Applications involving irregular time behavior or dynamically varying data structures are difficult to program using the crystalline model or its variants. Examples are dynamically adaptive grids for studying shock waves in fluid dynamics, N-body  simulations of gravitating systems, and artificial intelligence applications, such as chess. The few applications in this class that have been written typically use custom designed operating systems and special techniques.

To support applications in this class, we developed a new, general-purpose operating system called MOOSE  for the Mark II hypercube [Salmon:88a], and later wrote an extended version called MOOS II for the Intel iPSC/1 [Koller:88b]. While the MOOSE system was fairly convenient for some applications, it became available at a time when the Mark II and iPSC/1 were falling into disuse because of uncompetitive performance.

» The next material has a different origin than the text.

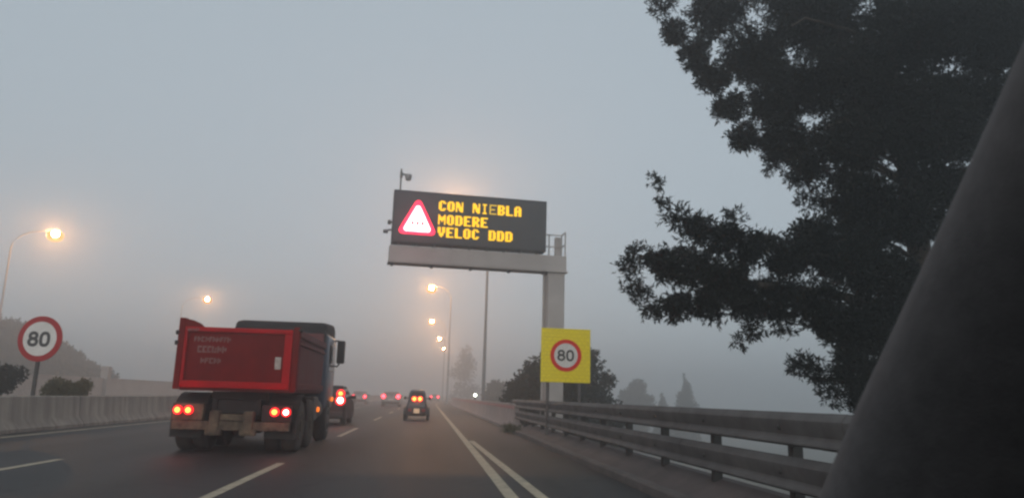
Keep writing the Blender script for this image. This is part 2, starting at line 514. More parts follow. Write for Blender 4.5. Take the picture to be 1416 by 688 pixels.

The iPSC/1 was used for MOOS II for two reasons: It had the necessary hardware support on the node, and, because of low performance, it had little production use for scientific simulation. Thus, we could afford to devote the iPSC/1 to the ``messy'' process of developing a new operating system which rendered the machine unusable to others for long periods of time. Only one major application was ever written using MOOSE (Ray tracing,  [Goldsmith:88a], mentioned in Section 14.1 [Salmon:88c]), and only toy applications were written using MOOS II. Its main value was therefore as an experiment in operating system design and some of its features are now incorporated in Express (Section 5.2). The lightweight threads pioneered in MOOSE are central to essentially all new distributed- and shared-memory computing models-in particular MOVIE, described in Chapter 17.